Their trip to Santa Cruz Island included a visit with giant tortoises in the wild at El Chato Tortoise Reserve, one of the few places to observe the creatures roaming in their natural habitat.

The adventure also included excursions to a farm that works on agro ecological practices contributing to food security and conservation through organic and regenerative agriculture, and a visit with a representative from a local NGO to learn about their work with children. The students also engaged in activities at a neighborhood park on San Cristobal Island and painted a mural to help improve the infrastructure.

Sophomore Abby Mahoney characterized the January Term experience in Ecuador as “beyond remarkable.”

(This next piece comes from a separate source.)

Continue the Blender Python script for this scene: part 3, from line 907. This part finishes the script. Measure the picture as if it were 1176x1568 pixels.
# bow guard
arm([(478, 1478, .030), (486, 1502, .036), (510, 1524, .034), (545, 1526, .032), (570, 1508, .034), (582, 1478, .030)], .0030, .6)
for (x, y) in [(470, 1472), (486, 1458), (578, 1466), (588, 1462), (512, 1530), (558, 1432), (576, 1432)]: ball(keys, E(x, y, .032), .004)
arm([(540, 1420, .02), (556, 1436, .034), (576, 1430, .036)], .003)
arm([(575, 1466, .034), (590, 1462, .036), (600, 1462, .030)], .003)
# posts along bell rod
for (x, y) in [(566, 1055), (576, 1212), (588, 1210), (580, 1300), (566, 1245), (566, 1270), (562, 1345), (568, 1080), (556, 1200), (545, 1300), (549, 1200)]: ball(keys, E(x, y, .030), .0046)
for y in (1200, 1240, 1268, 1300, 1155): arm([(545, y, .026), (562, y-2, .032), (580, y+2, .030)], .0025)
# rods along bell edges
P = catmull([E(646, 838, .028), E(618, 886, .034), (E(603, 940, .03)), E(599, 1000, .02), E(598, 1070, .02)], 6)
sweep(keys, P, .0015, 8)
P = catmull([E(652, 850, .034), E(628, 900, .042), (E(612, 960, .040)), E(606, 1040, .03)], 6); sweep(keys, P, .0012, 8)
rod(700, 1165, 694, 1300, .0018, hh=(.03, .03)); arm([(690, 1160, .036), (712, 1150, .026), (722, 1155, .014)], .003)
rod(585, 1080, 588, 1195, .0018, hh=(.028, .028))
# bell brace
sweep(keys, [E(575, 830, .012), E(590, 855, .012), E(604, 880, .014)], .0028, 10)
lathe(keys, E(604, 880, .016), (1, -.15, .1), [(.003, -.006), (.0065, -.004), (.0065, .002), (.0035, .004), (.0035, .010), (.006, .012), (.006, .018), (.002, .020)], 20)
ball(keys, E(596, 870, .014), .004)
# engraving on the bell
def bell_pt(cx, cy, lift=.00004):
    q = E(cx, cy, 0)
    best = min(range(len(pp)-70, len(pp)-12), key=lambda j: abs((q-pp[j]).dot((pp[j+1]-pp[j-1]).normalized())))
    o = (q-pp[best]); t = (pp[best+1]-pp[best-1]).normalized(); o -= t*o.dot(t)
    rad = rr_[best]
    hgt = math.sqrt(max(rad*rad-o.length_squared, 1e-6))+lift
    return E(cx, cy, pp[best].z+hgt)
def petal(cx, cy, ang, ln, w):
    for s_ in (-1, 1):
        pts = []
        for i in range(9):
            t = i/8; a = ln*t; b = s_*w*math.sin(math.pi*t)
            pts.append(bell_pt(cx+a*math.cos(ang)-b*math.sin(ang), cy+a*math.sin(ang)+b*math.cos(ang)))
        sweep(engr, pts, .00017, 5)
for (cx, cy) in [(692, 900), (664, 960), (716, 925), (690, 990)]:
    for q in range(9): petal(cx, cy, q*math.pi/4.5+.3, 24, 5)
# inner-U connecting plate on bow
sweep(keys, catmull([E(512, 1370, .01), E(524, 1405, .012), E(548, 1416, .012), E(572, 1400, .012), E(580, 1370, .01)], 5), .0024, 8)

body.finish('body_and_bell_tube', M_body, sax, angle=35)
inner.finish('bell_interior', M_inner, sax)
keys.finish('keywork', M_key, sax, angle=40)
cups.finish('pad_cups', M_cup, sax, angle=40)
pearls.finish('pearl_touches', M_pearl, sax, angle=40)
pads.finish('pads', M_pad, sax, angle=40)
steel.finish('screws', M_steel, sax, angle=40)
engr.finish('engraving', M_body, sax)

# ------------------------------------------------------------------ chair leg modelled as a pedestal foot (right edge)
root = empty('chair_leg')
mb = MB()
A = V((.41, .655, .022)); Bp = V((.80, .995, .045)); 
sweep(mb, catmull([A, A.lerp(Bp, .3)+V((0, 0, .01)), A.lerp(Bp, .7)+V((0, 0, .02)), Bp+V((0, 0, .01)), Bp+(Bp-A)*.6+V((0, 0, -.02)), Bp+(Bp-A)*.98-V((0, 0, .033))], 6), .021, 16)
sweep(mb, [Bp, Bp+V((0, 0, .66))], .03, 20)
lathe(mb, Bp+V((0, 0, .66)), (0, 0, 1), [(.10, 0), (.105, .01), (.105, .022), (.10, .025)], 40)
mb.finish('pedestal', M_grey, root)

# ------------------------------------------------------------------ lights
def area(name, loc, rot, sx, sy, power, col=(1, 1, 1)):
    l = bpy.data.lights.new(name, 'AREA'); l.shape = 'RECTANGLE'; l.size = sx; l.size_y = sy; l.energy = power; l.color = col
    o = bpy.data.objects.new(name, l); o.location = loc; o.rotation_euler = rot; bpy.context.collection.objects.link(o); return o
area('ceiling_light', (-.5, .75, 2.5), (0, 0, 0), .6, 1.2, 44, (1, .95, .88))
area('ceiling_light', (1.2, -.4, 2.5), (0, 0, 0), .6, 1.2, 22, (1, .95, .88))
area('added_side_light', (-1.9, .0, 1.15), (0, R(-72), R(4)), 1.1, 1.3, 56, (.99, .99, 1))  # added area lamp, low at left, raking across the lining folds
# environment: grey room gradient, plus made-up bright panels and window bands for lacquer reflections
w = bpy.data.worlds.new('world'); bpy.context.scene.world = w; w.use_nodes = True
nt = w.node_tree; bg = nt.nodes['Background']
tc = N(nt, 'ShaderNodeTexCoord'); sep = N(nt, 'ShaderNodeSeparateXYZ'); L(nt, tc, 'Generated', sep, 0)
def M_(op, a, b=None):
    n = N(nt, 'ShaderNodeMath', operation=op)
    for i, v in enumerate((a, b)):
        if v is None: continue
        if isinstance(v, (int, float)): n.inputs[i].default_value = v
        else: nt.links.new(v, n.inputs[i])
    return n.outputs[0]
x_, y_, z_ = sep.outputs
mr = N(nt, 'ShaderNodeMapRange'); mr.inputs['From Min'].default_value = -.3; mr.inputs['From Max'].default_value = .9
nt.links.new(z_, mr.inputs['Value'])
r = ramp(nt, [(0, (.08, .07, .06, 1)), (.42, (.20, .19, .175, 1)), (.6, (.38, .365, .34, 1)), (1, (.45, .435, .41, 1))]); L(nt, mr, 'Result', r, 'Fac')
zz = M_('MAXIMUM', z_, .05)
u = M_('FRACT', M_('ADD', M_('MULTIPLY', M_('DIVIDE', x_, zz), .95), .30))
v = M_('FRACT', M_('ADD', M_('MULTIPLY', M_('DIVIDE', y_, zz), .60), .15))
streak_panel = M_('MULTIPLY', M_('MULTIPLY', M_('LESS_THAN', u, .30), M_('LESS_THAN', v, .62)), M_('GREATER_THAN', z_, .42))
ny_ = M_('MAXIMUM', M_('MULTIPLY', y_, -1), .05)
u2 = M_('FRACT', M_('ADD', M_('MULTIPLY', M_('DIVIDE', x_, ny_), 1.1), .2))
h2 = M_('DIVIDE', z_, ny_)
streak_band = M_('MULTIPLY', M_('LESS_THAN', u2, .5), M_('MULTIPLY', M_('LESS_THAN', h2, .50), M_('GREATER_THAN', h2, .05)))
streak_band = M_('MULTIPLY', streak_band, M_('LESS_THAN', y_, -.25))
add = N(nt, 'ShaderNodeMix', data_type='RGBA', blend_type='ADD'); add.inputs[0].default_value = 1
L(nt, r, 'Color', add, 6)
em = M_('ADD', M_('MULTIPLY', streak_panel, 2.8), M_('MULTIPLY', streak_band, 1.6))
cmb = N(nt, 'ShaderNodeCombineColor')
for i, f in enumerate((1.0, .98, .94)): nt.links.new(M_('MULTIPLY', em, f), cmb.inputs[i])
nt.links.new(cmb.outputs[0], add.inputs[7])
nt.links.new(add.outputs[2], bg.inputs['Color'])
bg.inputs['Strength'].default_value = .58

“Our class had the opportunity to be fully immersed in indigenous cultures, interact with guides and locals alike sharing their passion for their communities, experience vast amounts of biodiversity, and explore climates ranging from the Andes Mountains to the cliff sides of the Galápagos Islands."

Mahoney said that the highlight of the experience for her was snorkeling off of Kicker Rock. She explained that the students were first briefed on the biodiversity, ocean current system, and climate surrounding the rock before they swam and filmed hammerhead sharks, Galapagos and black tip reef sharks, sea turtles, various fish species, a family of sea lions, eagle rays, and manta rays breaching the water.

"Ecuador is so incredibly rich in resources and this part of the trip specifically highlighted the uniqueness and value it offers to the rest of the world. Being able to be there, speak to the locals, and experience these things first hand allowed for an educational experience no classroom could ever offer.”